** Start Stored data **

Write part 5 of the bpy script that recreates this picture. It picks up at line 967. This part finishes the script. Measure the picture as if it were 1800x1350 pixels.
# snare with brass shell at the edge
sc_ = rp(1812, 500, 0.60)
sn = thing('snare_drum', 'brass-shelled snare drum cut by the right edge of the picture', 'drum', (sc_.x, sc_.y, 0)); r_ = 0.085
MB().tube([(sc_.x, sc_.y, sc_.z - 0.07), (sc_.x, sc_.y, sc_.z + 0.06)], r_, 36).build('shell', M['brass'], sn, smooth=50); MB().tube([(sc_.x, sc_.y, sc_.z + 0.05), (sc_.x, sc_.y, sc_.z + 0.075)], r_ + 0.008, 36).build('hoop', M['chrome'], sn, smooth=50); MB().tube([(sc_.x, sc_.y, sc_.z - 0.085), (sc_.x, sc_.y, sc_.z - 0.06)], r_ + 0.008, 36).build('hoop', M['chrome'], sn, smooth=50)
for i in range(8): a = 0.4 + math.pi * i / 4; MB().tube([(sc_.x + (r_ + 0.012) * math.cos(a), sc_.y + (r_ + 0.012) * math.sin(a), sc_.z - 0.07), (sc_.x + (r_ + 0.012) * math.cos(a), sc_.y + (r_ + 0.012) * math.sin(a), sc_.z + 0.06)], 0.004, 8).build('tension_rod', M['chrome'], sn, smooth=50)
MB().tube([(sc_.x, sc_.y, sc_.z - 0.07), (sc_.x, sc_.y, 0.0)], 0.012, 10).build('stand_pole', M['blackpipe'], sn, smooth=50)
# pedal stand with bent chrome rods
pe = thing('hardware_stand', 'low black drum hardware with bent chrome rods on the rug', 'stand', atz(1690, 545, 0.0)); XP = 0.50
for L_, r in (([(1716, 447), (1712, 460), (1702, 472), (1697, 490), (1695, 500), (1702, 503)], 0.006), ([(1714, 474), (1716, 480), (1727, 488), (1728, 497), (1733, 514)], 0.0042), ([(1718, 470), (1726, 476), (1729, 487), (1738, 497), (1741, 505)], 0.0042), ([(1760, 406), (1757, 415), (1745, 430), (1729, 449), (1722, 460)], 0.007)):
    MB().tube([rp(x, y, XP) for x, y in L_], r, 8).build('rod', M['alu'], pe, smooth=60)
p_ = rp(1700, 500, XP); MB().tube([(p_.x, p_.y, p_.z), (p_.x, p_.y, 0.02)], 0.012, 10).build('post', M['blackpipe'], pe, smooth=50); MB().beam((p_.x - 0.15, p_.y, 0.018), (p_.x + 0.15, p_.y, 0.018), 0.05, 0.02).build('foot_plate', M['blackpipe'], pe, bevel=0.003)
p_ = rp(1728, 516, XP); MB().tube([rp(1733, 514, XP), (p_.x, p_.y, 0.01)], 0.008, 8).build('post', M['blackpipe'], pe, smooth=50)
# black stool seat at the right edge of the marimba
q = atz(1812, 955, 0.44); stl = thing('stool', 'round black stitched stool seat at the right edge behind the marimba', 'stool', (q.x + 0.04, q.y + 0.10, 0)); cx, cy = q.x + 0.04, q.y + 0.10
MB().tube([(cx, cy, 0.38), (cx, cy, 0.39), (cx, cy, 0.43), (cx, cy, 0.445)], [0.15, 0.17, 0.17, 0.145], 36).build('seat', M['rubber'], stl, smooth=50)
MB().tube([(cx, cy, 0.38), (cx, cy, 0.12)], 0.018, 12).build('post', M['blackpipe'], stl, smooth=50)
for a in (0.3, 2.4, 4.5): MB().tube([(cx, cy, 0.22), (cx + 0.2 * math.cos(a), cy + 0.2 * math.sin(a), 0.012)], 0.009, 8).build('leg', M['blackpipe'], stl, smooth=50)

** End Stored data **

■ To be done ■
Make a list of all lines in the data that contain "picture".

■ Solution to the exercise ■
Write part 5 of the bpy script that recreates this picture. It picks up at line 967. This part finishes the script. Measure the picture as if it were 1800x1350 pixels.
sn = thing('snare_drum', 'brass-shelled snare drum cut by the right edge of the picture', 'drum', (sc_.x, sc_.y, 0)); r_ = 0.085